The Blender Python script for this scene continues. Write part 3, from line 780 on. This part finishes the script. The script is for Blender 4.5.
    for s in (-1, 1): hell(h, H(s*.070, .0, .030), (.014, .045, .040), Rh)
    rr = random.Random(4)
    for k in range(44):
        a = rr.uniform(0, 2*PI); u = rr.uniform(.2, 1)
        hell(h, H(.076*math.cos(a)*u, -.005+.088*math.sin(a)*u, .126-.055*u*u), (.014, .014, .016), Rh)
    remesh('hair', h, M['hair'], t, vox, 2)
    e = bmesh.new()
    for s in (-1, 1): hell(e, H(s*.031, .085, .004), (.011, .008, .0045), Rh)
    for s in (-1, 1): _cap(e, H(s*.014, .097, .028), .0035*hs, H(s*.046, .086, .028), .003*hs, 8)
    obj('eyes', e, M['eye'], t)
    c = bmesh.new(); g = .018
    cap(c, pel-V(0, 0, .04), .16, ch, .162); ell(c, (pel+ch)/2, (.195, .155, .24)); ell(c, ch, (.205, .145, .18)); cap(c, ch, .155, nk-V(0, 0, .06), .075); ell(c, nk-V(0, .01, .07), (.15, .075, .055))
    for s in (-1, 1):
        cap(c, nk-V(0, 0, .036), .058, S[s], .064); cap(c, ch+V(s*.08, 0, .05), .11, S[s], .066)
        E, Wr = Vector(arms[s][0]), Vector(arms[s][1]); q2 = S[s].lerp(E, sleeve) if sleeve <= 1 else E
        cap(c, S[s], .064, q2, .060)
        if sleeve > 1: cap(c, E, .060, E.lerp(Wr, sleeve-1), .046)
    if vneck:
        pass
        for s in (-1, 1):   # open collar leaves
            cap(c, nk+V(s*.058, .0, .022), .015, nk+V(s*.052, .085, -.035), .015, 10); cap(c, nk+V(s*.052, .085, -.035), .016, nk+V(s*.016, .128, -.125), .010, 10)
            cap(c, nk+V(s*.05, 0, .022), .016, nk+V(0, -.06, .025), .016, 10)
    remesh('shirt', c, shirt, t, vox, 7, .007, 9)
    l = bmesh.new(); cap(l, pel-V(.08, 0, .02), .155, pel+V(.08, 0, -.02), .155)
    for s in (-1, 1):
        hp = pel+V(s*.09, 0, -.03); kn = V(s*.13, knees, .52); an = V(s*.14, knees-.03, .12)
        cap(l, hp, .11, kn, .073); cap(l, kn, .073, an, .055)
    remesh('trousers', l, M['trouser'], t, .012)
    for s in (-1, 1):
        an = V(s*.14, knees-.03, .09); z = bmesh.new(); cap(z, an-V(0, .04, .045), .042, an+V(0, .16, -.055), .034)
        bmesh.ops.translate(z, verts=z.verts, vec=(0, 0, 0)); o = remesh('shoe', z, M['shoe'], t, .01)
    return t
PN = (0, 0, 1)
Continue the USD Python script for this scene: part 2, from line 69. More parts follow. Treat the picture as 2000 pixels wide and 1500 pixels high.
——
What the task asks:
Write out the data again, exactly and in full.

Solution for this problem:
The Blender Python script for this scene continues. Write part 3, from line 780 on. This part finishes the script. The script is for Blender 4.5.
    for s in (-1, 1): hell(h, H(s*.070, .0, .030), (.014, .045, .040), Rh)
    rr = random.Random(4)
    for k in range(44):
        a = rr.uniform(0, 2*PI); u = rr.uniform(.2, 1)
        hell(h, H(.076*math.cos(a)*u, -.005+.088*math.sin(a)*u, .126-.055*u*u), (.014, .014, .016), Rh)
    remesh('hair', h, M['hair'], t, vox, 2)
    e = bmesh.new()
    for s in (-1, 1): hell(e, H(s*.031, .085, .004), (.011, .008, .0045), Rh)
    for s in (-1, 1): _cap(e, H(s*.014, .097, .028), .0035*hs, H(s*.046, .086, .028), .003*hs, 8)
    obj('eyes', e, M['eye'], t)
    c = bmesh.new(); g = .018
    cap(c, pel-V(0, 0, .04), .16, ch, .162); ell(c, (pel+ch)/2, (.195, .155, .24)); ell(c, ch, (.205, .145, .18)); cap(c, ch, .155, nk-V(0, 0, .06), .075); ell(c, nk-V(0, .01, .07), (.15, .075, .055))
    for s in (-1, 1):
        cap(c, nk-V(0, 0, .036), .058, S[s], .064); cap(c, ch+V(s*.08, 0, .05), .11, S[s], .066)
        E, Wr = Vector(arms[s][0]), Vector(arms[s][1]); q2 = S[s].lerp(E, sleeve) if sleeve <= 1 else E
        cap(c, S[s], .064, q2, .060)
        if sleeve > 1: cap(c, E, .060, E.lerp(Wr, sleeve-1), .046)
    if vneck:
        pass
        for s in (-1, 1):   # open collar leaves
            cap(c, nk+V(s*.058, .0, .022), .015, nk+V(s*.052, .085, -.035), .015, 10); cap(c, nk+V(s*.052, .085, -.035), .016, nk+V(s*.016, .128, -.125), .010, 10)
            cap(c, nk+V(s*.05, 0, .022), .016, nk+V(0, -.06, .025), .016, 10)
    remesh('shirt', c, shirt, t, vox, 7, .007, 9)
    l = bmesh.new(); cap(l, pel-V(.08, 0, .02), .155, pel+V(.08, 0, -.02), .155)
    for s in (-1, 1):
        hp = pel+V(s*.09, 0, -.03); kn = V(s*.13, knees, .52); an = V(s*.14, knees-.03, .12)
        cap(l, hp, .11, kn, .073); cap(l, kn, .073, an, .055)
    remesh('trousers', l, M['trouser'], t, .012)
    for s in (-1, 1):
        an = V(s*.14, knees-.03, .09); z = bmesh.new(); cap(z, an-V(0, .04, .045), .042, an+V(0, .16, -.055), .034)
        bmesh.ops.translate(z, verts=z.verts, vec=(0, 0, 0)); o = remesh('shoe', z, M['shoe'], t, .01)
    return t
PN = (0, 0, 1)
Continue the USD Python script for this scene: part 2, from line 69. More parts follow. Treat the picture as 2000 pixels wide and 1500 pixels high.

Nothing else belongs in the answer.